Text by CLOT Magazine
Since 1991, Tresor has provided a home for artists to germinate their ideas for advanced new sounds and broadcast them to the world. The pioneers that first traversed the Detroit-Berlin connection and were at the forefront of a new cultural movement gave to Tresor its original and continuing mission: community, resistance and reshaping the world to come.
Tresor has launched a compilation box for their 30th anniversary, TRESOR 30, representing a major landmark in this continuing history of electronic music. The collection profiles some of the artists that gave the previous three decades of Tresor its sound and foundation, but it also casts its gaze forward.

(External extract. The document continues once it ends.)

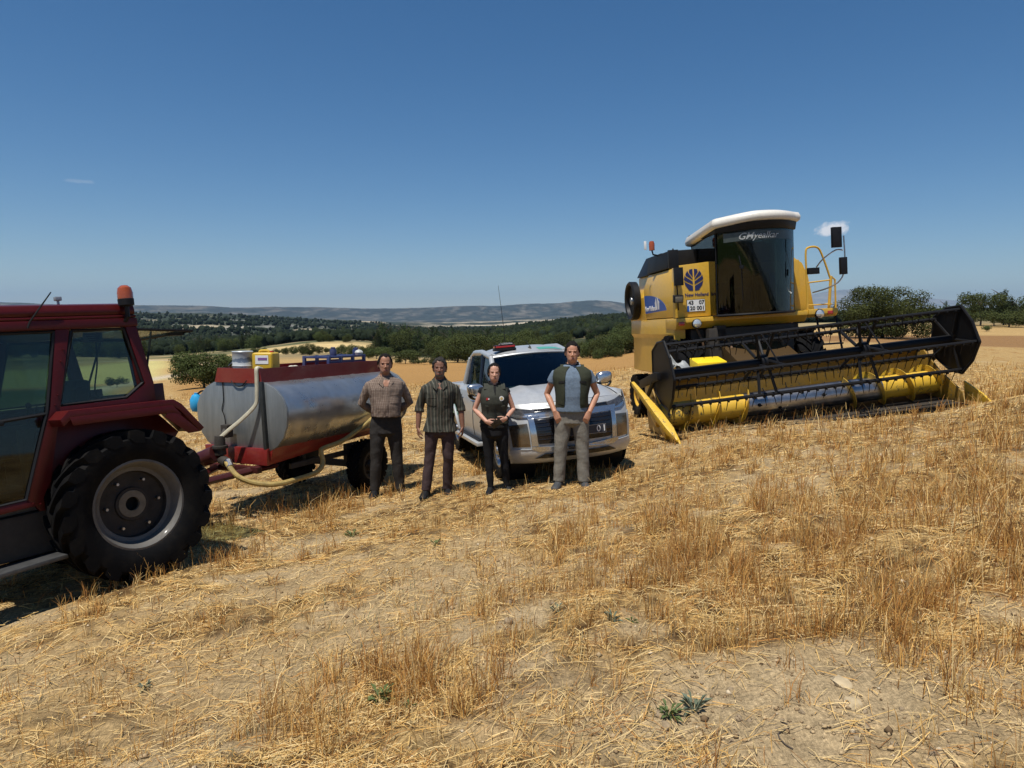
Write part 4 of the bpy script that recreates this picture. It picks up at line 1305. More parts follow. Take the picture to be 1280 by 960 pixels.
# red coaming round the tank top
m = MB()
t = .012
m.prism([(-.40, 1.668), (.385, 1.668), (.345, 1.85), (-.345, 1.85)], 'x', .01, .022)
m.prism([(-.40, 1.668), (.385, 1.668), (.285, 1.83), (-.255, 1.83)], 'x', -LEN, -LEN + t)
m.prism([(.352, 1.668), (.340, 1.668), (.330, 1.85), (.342, 1.85)], 'x', -LEN + .013, .009)
m.prism([(-.352, 1.668), (-.340, 1.668), (-.330, 1.85), (-.342, 1.85)], 'x', -LEN + .013, .009)
m.build('top_coaming', M_tred, trl, 0)
m = MB(); m.box((-1.4, 0, 1.70), (2.6, .5, .015)); m.build('top_deck', M_tred, trl)
# drawbar, pump and jack
m = MB()
for s in (-1, 1): m.tube([(-.2, s * .38, .62), (.55, s * .16, .56), (1.12, s * .04, .52)], .05, 4)
m.box((1.15, 0, .52), (.14, .12, .09)); m.box((.12, 0, .60), (.08, .8, .08)); m.build('drawbar', M_maroon, trl, .008)
m = MB(); m.cyl((.38, -.48, .66), (.30, -.14, .80), .10, .105, 18); m.cyl((.40, -.52, .64), (.38, -.48, .66), .075, seg=18); m.build('pump_motor', M_maroon, trl, .01)
m = MB(); m.cyl((.24, -.12, .78), (.24, -.12, 1.02), .075, .06, 16); m.cyl((.24, -.12, .86), (.24, -.12, .90), .095, seg=16)
m.box((.10, -.14, 1.06), (.10, .11, .16)); m.cyl((.24, -.12, .96), (.12, -.14, 1.08), .035, seg=10); m.cyl((.24, -.10, .72), (.30, .06, .70), .06, seg=12); m.build('pump', M_dark, trl, .006)
m = MB(); m.cyl((.7, .05, .02), (.7, .05, .7), .03); m.box((.7, .05, .03), (.16, .16, .02)); m.build('jack_stand', M_dark, trl)
# hoses
m = MB()
m.tube(smooth_path([(-.10, .30, 1.83), (.03, .32, 1.86), (.045, .325, 1.74), (.05, .325, 1.55), (.055, .30, 1.40), (.13, .14, 1.22), (.20, -.02, 1.08), (.24, -.10, 1.00)], 6), .027, 8, flat=.7)
m.build('delivery_hose', M_hose, trl)
m = MB()
m.curve([(.28, .02, .72), (.36, .14, .68), (.36, .28, .56), (.25, .44, .47), (.05, .60, .43), (-.3, .66, .44), (-.62, .66, .46), (-.78, .64, .55), (-.80, .60, .70), (-.86, .60, .74), (-1.2, .66, .80), (-1.6, .74, .98), (-1.9, .78, 1.12), (-2.3, .72, 1.35), (-2.55, .45, 1.74)], .033, 10, 6)
m.build('suction_hose', M_yhose, trl)
m = MB(); m.cyl((.30, .07, .72), (.36, .17, .66), .045, seg=12); m.build('hose_clamp', M_steel, trl)
# axle and wheels
m = MB(); m.box((-1.75, 0, .36), (.09, 1.2, .09)); m.box((-1.75, .38, .52), (.3, .07, .3)); m.box((-1.75, -.38, .52), (.3, .07, .3)); m.box((-1.3, .42, .56), (1.8, .05, .07)); m.box((-1.3, -.42, .56), (1.8, .05, .07)); m.build('axle', M_dark, trl, .006)
for y, f in ((.66, 1), (-.66, -1)):
    add_wheel(trl, (-1.75, y, .37), .37, .21, .20, f, (M_rubber_black, M_dark, M_dark, M_dark), 22, .012, .035, bolts=5, hub=.06)  # tyre and rim coloured dark to paint in shade at the wheel
m = MB(); m.tube([(-2.4, .45, .7), (-2.42, .46, .5), (-2.42, .46, .1)], .02, 6); m.build('drain_pipe', M_steel, trl)


def on_tank(x, y, z): return KM @ Vector((x, y, z))


TR = KM.to_euler()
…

Today they launch a new single from the compilation by Tbilisi-born, Philadelphia-based Sophia Saze with an accompanying video by British artist Simon Faithfull. Saze is known for her events and label in Brooklyn called Dusk & Haze.
Beginning her creative journey with classical music and dance training, Sophia would later become engulfed by electronic rhythm. As a producer, her musical versatility draws from a wide array of shapes and expressions, from electro to krautrock, ambient to industrial, and acid to garage – embracing the drifting range in the waves of emotional fluidity.
Her contribution to TRESOR 30 ‘Curtains’ utilises detuned synth pads that shine through gnarly acid lines when a massive garage beat erupts out of nowhere. For the video, Tresor sourced a collaboration with Simon Faithfull, whose work combines nature and human experience, often tackling environmental issues and risk.
Water and fire are ongoing features and aspects of his subject matter. For Curtains, he prepared a video with extracts taken from his project Escape Vehicle no.6 (2004), originally commissioned by Arts Catalyst. Escape Vehicle No. 6 started as a live event developed from the artist’s previous balloon film 30km.
The live audience first witnessed a weather balloon launching with a domestic chair dangling in space beneath it. Once the apparatus had disappeared into the sky, they then watched a live video relay from the weather balloon as it journeyed from the ground to the edge of space (30km up).